While at one level it may be naïve to trod the path that late Prime Minister Vajpayee did, when he failed to factor in that former Pakistan PM Nawaz Sharif and the Pakistan Army were not on the same page on Lahore, or former President Pervez Musharraf on Agra, in failing to share details of his proposal with the Army top brass, Mr Modi, with his huge mandate, has an opportunity like no other leader before him to secure India’s western flank.

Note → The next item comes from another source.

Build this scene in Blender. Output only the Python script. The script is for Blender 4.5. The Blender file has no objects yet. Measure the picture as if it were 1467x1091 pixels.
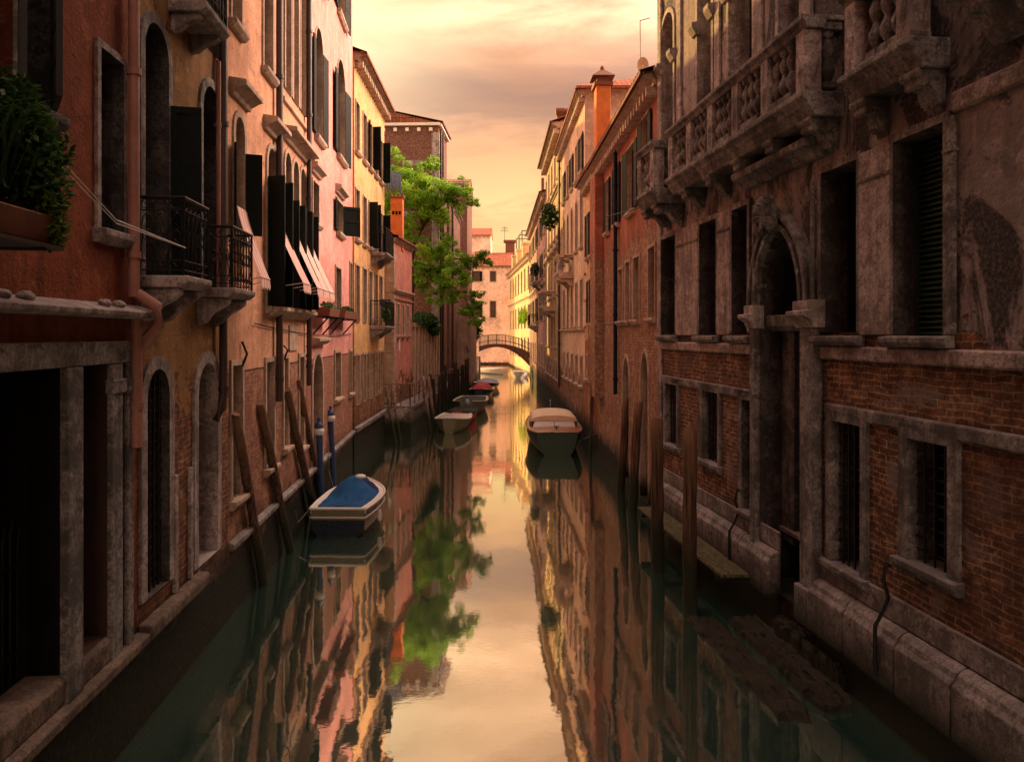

Mr Khan’s conservative credentials can’t be questioned, moored in his Tehreek-i-Insaf government in Khyber Pakhtunkhwa province’s open endorsement of the Tehreek-i-Taliban, and Maulana Sami-ul-Haq’s Dar Al Uloom Haqqania, that spawned the Taliban terror factory that continues to terrorise Afghanistan, and through its proxies, Kashmir (where Mr Modi’s muscular approach has not helped matters). Since Pulwama-Balakot and the worldwide calumny, however, Mr Khan has, backed by Pakistan Army chief Gen. Qamar Bajwa, cut the Jaish-e-Mohammed terror outfit to size.

Whether Mr .Modi can take it further by building a broader narrative that sees Pakistan pushed to go beyond the window dressing and cut all funding of terror groups that prey on its neighbours Iran and China, will be the way forward.

Mr Modi, no longer in need of an “India in peril” narrative to win votes, must extend the Male-Colombo outreach to Islamabad when he meets Mr Khan at the Shanghai Cooperation Organisation (SCO) summit in Bishkek later this week. And, perhaps, go where even Atal Behari Vajpayee couldn’t go before!